Written problem → Copy out every record precisely.

Raw records →
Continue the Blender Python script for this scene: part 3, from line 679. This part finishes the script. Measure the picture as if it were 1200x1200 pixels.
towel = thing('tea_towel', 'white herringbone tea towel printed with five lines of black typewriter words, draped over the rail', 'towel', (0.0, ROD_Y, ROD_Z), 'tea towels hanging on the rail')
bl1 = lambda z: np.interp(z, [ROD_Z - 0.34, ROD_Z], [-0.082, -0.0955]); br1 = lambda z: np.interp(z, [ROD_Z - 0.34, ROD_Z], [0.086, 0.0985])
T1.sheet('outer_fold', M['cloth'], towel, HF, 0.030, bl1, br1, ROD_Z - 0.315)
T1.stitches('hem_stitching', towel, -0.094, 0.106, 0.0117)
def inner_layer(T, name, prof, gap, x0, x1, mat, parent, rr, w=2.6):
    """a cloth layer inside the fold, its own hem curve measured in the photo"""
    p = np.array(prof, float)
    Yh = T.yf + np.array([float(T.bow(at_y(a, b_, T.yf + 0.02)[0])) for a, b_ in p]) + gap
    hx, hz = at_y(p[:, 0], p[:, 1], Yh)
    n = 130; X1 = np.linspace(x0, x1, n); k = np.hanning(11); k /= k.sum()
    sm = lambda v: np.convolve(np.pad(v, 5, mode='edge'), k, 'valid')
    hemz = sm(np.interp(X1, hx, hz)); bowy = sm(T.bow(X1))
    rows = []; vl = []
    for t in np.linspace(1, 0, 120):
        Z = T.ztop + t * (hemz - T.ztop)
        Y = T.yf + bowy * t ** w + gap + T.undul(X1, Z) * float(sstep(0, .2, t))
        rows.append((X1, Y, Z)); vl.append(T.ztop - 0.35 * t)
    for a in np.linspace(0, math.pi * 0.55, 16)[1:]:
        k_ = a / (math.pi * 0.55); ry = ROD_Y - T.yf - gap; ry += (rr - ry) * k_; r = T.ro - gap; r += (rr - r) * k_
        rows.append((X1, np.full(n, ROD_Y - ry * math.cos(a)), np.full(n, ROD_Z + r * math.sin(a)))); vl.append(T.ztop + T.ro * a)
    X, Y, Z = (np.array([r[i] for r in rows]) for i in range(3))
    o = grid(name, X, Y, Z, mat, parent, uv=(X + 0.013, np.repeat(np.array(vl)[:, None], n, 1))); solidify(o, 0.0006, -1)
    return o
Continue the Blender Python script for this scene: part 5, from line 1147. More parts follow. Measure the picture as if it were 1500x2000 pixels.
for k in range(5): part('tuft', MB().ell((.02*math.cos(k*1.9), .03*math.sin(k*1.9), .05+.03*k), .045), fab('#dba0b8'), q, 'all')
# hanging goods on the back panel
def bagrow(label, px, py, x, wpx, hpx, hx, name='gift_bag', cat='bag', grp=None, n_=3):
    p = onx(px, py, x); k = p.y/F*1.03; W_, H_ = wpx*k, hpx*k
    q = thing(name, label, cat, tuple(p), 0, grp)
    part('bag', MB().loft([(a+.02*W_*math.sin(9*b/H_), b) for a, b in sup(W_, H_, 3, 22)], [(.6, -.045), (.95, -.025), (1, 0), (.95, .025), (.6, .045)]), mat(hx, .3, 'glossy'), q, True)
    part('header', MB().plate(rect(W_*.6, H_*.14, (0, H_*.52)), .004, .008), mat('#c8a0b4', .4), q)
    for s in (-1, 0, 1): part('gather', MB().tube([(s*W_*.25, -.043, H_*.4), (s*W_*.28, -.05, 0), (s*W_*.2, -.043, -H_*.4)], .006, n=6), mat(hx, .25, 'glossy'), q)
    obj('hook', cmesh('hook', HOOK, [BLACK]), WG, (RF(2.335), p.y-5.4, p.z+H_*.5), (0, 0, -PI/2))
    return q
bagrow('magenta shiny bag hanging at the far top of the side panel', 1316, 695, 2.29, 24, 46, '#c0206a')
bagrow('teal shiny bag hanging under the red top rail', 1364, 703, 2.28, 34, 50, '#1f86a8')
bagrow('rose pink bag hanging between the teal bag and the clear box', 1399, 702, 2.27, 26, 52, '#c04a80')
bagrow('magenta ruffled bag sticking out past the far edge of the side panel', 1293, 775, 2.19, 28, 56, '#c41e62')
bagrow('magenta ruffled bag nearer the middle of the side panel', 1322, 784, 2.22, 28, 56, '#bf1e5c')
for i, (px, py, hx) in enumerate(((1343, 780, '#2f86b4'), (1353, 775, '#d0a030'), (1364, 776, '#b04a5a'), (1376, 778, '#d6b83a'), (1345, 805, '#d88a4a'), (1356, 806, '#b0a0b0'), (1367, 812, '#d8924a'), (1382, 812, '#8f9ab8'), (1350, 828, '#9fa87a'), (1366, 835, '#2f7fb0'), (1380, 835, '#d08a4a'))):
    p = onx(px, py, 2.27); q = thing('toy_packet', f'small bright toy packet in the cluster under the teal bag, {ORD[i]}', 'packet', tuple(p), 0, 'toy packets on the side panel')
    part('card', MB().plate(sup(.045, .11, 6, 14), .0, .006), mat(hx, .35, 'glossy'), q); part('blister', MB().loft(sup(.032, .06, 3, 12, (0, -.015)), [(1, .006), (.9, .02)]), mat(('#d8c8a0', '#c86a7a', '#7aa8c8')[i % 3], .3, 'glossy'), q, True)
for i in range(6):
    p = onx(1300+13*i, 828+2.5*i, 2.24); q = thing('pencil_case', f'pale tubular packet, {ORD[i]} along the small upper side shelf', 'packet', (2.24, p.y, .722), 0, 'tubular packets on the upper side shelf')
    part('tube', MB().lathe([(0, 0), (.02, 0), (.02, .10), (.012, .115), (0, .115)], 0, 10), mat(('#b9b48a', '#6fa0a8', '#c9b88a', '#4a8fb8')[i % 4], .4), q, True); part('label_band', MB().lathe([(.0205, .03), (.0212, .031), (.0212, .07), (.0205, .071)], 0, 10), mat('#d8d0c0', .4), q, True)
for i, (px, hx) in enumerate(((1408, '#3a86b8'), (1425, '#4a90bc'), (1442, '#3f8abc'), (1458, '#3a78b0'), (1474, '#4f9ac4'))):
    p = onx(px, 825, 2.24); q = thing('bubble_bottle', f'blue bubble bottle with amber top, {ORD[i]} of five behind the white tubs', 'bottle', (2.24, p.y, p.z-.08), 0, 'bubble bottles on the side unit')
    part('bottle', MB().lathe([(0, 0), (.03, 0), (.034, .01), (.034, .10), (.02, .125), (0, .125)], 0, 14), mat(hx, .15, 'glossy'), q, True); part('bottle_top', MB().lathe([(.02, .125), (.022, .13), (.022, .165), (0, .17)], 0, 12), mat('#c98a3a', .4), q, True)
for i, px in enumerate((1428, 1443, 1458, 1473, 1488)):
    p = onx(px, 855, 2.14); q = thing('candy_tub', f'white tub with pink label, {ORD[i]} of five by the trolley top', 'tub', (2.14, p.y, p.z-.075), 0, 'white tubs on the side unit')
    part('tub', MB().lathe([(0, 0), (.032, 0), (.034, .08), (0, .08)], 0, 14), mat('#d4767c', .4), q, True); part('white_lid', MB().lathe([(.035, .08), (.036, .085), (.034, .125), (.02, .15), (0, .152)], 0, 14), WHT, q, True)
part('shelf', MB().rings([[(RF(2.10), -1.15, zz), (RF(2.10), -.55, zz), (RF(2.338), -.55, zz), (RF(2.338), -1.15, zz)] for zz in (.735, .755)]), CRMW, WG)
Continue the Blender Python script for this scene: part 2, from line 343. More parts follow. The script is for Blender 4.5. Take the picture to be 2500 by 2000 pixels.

Answer for this exercise →
Continue the Blender Python script for this scene: part 3, from line 679. This part finishes the script. Measure the picture as if it were 1200x1200 pixels.
towel = thing('tea_towel', 'white herringbone tea towel printed with five lines of black typewriter words, draped over the rail', 'towel', (0.0, ROD_Y, ROD_Z), 'tea towels hanging on the rail')
bl1 = lambda z: np.interp(z, [ROD_Z - 0.34, ROD_Z], [-0.082, -0.0955]); br1 = lambda z: np.interp(z, [ROD_Z - 0.34, ROD_Z], [0.086, 0.0985])
T1.sheet('outer_fold', M['cloth'], towel, HF, 0.030, bl1, br1, ROD_Z - 0.315)
T1.stitches('hem_stitching', towel, -0.094, 0.106, 0.0117)
def inner_layer(T, name, prof, gap, x0, x1, mat, parent, rr, w=2.6):
    """a cloth layer inside the fold, its own hem curve measured in the photo"""
    p = np.array(prof, float)
    Yh = T.yf + np.array([float(T.bow(at_y(a, b_, T.yf + 0.02)[0])) for a, b_ in p]) + gap
    hx, hz = at_y(p[:, 0], p[:, 1], Yh)
    n = 130; X1 = np.linspace(x0, x1, n); k = np.hanning(11); k /= k.sum()
    sm = lambda v: np.convolve(np.pad(v, 5, mode='edge'), k, 'valid')
    hemz = sm(np.interp(X1, hx, hz)); bowy = sm(T.bow(X1))
    rows = []; vl = []
    for t in np.linspace(1, 0, 120):
        Z = T.ztop + t * (hemz - T.ztop)
        Y = T.yf + bowy * t ** w + gap + T.undul(X1, Z) * float(sstep(0, .2, t))
        rows.append((X1, Y, Z)); vl.append(T.ztop - 0.35 * t)
    for a in np.linspace(0, math.pi * 0.55, 16)[1:]:
        k_ = a / (math.pi * 0.55); ry = ROD_Y - T.yf - gap; ry += (rr - ry) * k_; r = T.ro - gap; r += (rr - r) * k_
        rows.append((X1, np.full(n, ROD_Y - ry * math.cos(a)), np.full(n, ROD_Z + r * math.sin(a)))); vl.append(T.ztop + T.ro * a)
    X, Y, Z = (np.array([r[i] for r in rows]) for i in range(3))
    o = grid(name, X, Y, Z, mat, parent, uv=(X + 0.013, np.repeat(np.array(vl)[:, None], n, 1))); solidify(o, 0.0006, -1)
    return o
Continue the Blender Python script for this scene: part 5, from line 1147. More parts follow. Measure the picture as if it were 1500x2000 pixels.
for k in range(5): part('tuft', MB().ell((.02*math.cos(k*1.9), .03*math.sin(k*1.9), .05+.03*k), .045), fab('#dba0b8'), q, 'all')
# hanging goods on the back panel
def bagrow(label, px, py, x, wpx, hpx, hx, name='gift_bag', cat='bag', grp=None, n_=3):
    p = onx(px, py, x); k = p.y/F*1.03; W_, H_ = wpx*k, hpx*k
    q = thing(name, label, cat, tuple(p), 0, grp)
    part('bag', MB().loft([(a+.02*W_*math.sin(9*b/H_), b) for a, b in sup(W_, H_, 3, 22)], [(.6, -.045), (.95, -.025), (1, 0), (.95, .025), (.6, .045)]), mat(hx, .3, 'glossy'), q, True)
    part('header', MB().plate(rect(W_*.6, H_*.14, (0, H_*.52)), .004, .008), mat('#c8a0b4', .4), q)
    for s in (-1, 0, 1): part('gather', MB().tube([(s*W_*.25, -.043, H_*.4), (s*W_*.28, -.05, 0), (s*W_*.2, -.043, -H_*.4)], .006, n=6), mat(hx, .25, 'glossy'), q)
    obj('hook', cmesh('hook', HOOK, [BLACK]), WG, (RF(2.335), p.y-5.4, p.z+H_*.5), (0, 0, -PI/2))
    return q
bagrow('magenta shiny bag hanging at the far top of the side panel', 1316, 695, 2.29, 24, 46, '#c0206a')
bagrow('teal shiny bag hanging under the red top rail', 1364, 703, 2.28, 34, 50, '#1f86a8')
bagrow('rose pink bag hanging between the teal bag and the clear box', 1399, 702, 2.27, 26, 52, '#c04a80')
bagrow('magenta ruffled bag sticking out past the far edge of the side panel', 1293, 775, 2.19, 28, 56, '#c41e62')
bagrow('magenta ruffled bag nearer the middle of the side panel', 1322, 784, 2.22, 28, 56, '#bf1e5c')
for i, (px, py, hx) in enumerate(((1343, 780, '#2f86b4'), (1353, 775, '#d0a030'), (1364, 776, '#b04a5a'), (1376, 778, '#d6b83a'), (1345, 805, '#d88a4a'), (1356, 806, '#b0a0b0'), (1367, 812, '#d8924a'), (1382, 812, '#8f9ab8'), (1350, 828, '#9fa87a'), (1366, 835, '#2f7fb0'), (1380, 835, '#d08a4a'))):
    p = onx(px, py, 2.27); q = thing('toy_packet', f'small bright toy packet in the cluster under the teal bag, {ORD[i]}', 'packet', tuple(p), 0, 'toy packets on the side panel')
    part('card', MB().plate(sup(.045, .11, 6, 14), .0, .006), mat(hx, .35, 'glossy'), q); part('blister', MB().loft(sup(.032, .06, 3, 12, (0, -.015)), [(1, .006), (.9, .02)]), mat(('#d8c8a0', '#c86a7a', '#7aa8c8')[i % 3], .3, 'glossy'), q, True)
for i in range(6):
    p = onx(1300+13*i, 828+2.5*i, 2.24); q = thing('pencil_case', f'pale tubular packet, {ORD[i]} along the small upper side shelf', 'packet', (2.24, p.y, .722), 0, 'tubular packets on the upper side shelf')
    part('tube', MB().lathe([(0, 0), (.02, 0), (.02, .10), (.012, .115), (0, .115)], 0, 10), mat(('#b9b48a', '#6fa0a8', '#c9b88a', '#4a8fb8')[i % 4], .4), q, True); part('label_band', MB().lathe([(.0205, .03), (.0212, .031), (.0212, .07), (.0205, .071)], 0, 10), mat('#d8d0c0', .4), q, True)
for i, (px, hx) in enumerate(((1408, '#3a86b8'), (1425, '#4a90bc'), (1442, '#3f8abc'), (1458, '#3a78b0'), (1474, '#4f9ac4'))):
    p = onx(px, 825, 2.24); q = thing('bubble_bottle', f'blue bubble bottle with amber top, {ORD[i]} of five behind the white tubs', 'bottle', (2.24, p.y, p.z-.08), 0, 'bubble bottles on the side unit')
    part('bottle', MB().lathe([(0, 0), (.03, 0), (.034, .01), (.034, .10), (.02, .125), (0, .125)], 0, 14), mat(hx, .15, 'glossy'), q, True); part('bottle_top', MB().lathe([(.02, .125), (.022, .13), (.022, .165), (0, .17)], 0, 12), mat('#c98a3a', .4), q, True)
for i, px in enumerate((1428, 1443, 1458, 1473, 1488)):
    p = onx(px, 855, 2.14); q = thing('candy_tub', f'white tub with pink label, {ORD[i]} of five by the trolley top', 'tub', (2.14, p.y, p.z-.075), 0, 'white tubs on the side unit')
    part('tub', MB().lathe([(0, 0), (.032, 0), (.034, .08), (0, .08)], 0, 14), mat('#d4767c', .4), q, True); part('white_lid', MB().lathe([(.035, .08), (.036, .085), (.034, .125), (.02, .15), (0, .152)], 0, 14), WHT, q, True)
part('shelf', MB().rings([[(RF(2.10), -1.15, zz), (RF(2.10), -.55, zz), (RF(2.338), -.55, zz), (RF(2.338), -1.15, zz)] for zz in (.735, .755)]), CRMW, WG)
Continue the Blender Python script for this scene: part 2, from line 343. More parts follow. The script is for Blender 4.5. Take the picture to be 2500 by 2000 pixels.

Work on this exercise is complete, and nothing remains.